Pero Dios “hace nuevas todas las cosas” (Ap 21, 5), y en la cruz, por su omnipotencia divina, y por su infinito amor, hace nuevo todo, convirtiendo la cruz, de instrumento de humillación, en escuela de humildad; de instrumento de tortura, en lugar de delicias; de cadalso que conduce a la muerte, en portal de vida eterna y de feliz eternidad.

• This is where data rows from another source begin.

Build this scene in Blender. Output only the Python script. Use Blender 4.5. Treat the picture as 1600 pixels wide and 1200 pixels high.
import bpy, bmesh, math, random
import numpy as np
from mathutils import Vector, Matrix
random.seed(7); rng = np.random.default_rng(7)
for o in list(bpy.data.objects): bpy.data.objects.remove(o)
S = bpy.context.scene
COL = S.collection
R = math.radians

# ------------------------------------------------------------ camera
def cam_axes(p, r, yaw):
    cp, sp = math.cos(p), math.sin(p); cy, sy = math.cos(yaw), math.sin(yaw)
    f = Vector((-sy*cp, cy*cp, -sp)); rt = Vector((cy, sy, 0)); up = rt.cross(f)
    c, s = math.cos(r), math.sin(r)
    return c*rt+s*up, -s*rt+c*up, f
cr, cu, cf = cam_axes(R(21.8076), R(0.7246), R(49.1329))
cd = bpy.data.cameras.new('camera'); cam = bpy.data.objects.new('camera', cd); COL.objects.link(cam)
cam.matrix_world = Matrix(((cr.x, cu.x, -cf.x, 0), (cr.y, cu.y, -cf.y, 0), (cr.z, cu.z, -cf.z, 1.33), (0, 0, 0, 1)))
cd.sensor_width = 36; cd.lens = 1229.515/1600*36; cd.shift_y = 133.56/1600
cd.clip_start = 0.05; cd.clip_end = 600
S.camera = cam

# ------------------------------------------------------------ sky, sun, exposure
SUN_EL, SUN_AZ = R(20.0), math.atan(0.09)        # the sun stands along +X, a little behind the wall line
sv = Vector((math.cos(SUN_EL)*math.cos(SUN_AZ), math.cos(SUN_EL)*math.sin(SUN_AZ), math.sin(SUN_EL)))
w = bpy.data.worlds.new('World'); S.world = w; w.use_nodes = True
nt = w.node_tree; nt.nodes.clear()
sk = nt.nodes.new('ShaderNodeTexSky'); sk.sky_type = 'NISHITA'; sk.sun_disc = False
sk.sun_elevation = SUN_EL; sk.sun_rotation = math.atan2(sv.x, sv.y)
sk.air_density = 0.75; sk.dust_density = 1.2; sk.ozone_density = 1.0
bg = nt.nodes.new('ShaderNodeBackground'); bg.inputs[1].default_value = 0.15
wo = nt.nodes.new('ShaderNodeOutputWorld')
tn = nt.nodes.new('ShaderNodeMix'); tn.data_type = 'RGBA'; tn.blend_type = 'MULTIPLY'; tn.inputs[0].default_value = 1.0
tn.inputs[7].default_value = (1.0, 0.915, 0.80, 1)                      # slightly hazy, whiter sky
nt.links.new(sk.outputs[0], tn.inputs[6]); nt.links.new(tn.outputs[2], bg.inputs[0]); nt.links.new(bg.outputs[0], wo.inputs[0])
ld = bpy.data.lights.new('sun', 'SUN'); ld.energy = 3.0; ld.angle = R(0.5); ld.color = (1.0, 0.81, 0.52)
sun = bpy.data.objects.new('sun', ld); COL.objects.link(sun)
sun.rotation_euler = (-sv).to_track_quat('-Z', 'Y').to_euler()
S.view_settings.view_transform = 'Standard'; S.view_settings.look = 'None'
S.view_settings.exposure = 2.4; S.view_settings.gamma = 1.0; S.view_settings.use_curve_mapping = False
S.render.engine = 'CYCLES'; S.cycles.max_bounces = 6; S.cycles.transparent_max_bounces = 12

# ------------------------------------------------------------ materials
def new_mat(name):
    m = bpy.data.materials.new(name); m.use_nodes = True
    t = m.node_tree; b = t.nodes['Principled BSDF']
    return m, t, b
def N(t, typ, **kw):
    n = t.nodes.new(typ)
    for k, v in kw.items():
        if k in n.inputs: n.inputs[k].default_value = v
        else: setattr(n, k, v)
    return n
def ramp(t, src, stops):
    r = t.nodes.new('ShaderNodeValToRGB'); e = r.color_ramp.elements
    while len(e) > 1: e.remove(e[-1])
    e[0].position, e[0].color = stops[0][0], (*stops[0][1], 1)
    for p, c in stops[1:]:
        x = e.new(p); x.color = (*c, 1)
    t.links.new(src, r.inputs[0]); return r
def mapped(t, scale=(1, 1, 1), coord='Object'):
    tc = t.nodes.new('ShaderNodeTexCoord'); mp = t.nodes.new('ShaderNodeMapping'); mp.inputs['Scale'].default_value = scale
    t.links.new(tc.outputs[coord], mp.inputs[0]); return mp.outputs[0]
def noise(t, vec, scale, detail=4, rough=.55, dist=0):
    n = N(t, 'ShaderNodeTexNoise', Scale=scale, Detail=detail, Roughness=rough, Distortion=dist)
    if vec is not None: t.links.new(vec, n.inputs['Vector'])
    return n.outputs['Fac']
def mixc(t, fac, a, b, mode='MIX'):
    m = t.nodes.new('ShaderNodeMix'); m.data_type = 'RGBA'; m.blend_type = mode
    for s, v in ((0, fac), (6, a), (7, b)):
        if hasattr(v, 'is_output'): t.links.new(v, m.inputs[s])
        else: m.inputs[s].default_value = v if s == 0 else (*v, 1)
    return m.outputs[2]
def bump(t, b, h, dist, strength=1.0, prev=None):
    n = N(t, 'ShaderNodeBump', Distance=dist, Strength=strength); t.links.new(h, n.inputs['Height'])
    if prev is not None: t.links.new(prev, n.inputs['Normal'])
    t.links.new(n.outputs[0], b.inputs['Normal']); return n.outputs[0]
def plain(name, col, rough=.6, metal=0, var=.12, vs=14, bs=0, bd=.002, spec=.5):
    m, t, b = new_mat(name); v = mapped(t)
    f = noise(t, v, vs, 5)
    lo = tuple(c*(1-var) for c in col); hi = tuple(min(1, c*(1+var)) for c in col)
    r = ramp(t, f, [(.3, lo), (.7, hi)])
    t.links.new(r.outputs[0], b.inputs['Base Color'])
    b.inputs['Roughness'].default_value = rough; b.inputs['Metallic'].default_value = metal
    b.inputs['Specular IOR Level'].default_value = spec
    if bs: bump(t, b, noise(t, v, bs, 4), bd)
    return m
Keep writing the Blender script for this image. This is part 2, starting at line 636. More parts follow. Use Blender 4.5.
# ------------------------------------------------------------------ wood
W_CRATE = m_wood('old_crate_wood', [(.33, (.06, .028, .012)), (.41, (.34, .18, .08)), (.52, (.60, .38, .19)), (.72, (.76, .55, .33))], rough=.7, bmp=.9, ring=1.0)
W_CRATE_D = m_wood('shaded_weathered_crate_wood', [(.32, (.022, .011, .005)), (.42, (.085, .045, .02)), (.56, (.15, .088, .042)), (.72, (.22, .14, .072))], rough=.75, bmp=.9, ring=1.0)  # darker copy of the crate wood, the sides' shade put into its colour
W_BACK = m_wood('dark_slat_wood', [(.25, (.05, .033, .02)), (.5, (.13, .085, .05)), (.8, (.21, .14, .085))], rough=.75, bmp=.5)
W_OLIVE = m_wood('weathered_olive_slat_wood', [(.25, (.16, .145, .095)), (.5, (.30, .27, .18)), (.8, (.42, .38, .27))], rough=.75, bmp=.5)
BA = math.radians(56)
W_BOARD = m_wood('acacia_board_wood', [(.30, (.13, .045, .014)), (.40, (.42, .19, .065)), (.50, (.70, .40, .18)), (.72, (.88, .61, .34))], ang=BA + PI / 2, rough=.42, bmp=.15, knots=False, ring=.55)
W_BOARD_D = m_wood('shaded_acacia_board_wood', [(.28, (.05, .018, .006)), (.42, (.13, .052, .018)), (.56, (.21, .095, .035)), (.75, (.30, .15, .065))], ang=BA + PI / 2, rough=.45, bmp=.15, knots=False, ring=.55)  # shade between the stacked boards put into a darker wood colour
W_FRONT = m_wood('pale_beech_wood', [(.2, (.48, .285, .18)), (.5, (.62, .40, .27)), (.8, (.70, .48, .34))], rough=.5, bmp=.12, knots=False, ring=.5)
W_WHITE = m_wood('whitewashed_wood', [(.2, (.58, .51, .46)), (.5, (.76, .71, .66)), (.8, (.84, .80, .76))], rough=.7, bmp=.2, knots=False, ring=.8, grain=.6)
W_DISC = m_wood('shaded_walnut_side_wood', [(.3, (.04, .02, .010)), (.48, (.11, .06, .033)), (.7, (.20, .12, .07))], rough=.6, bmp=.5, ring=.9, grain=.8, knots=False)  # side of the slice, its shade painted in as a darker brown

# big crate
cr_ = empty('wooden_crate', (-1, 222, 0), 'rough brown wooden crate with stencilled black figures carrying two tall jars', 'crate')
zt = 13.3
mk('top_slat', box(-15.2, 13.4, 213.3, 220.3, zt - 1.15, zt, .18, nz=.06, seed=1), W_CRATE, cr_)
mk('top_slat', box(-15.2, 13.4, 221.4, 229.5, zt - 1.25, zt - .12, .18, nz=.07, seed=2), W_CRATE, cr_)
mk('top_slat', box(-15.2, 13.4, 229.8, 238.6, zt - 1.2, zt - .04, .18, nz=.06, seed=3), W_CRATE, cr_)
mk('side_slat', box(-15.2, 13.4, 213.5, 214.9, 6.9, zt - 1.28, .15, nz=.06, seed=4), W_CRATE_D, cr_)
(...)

Cristo Dios transforma la cruz con su poder y la convierte, de lugar de humillación del hombre, en árbol victorioso de triunfo sobre sus enemigos, y es por esto por lo cual celebramos la cruz.

Entonces, si alguien, con mentalidad mundana, nos pregunta: ¿por qué celebrar la cruz?, le respondemos:

-Porque en la cruz fue derrotado el infierno;

-Porque en la cruz fue vencido el mundo;

-Porque en la cruz fue destruida la carne;

-Porque en la cruz nacimos a la vida de hijos de Dios;

-Porque en la cruz se nos dio a la Virgen por Madre;

-Porque en la cruz el Hombre-Dios entregó su Cuerpo y derramó su Sangre por nosotros;

-Porque en la cruz se borraron nuestros pecados, con la Sangre del Cordero de Dios, y fuimos hechos hijos de Dios;

-Porque en la cruz se abrió para los hombres algo infinitamente más grande que el cielo, el Corazón del Salvador, de donde se derramó sin límites el océano infinito de Amor eterno en él contenido;

-Porque de la cruz salió la luz eterna de Dios Trino, que iluminó los cielos, la tierra y el infierno;

-Porque en la cruz triunfó para siempre el Amor divino;

-Porque por la cruz se nos entrega en Persona Dios Hijo;

-Porque en la cruz fueron borrados nuestros pecados para siempre y se nos concedió la gracia, que nos hace participar de la vida, de la alegría y de la compañía de las Tres Divinas Personas.

-Porque la cruz está empapada en la Sangre del Cordero de Dios;

-Y todo esto por lo que celebramos la cruz, se renueva cada vez en la Santa Misa, en la Eucaristía, y por eso también celebramos la Eucaristía.

Por todo esto celebramos, festejamos, y adoramos la cruz.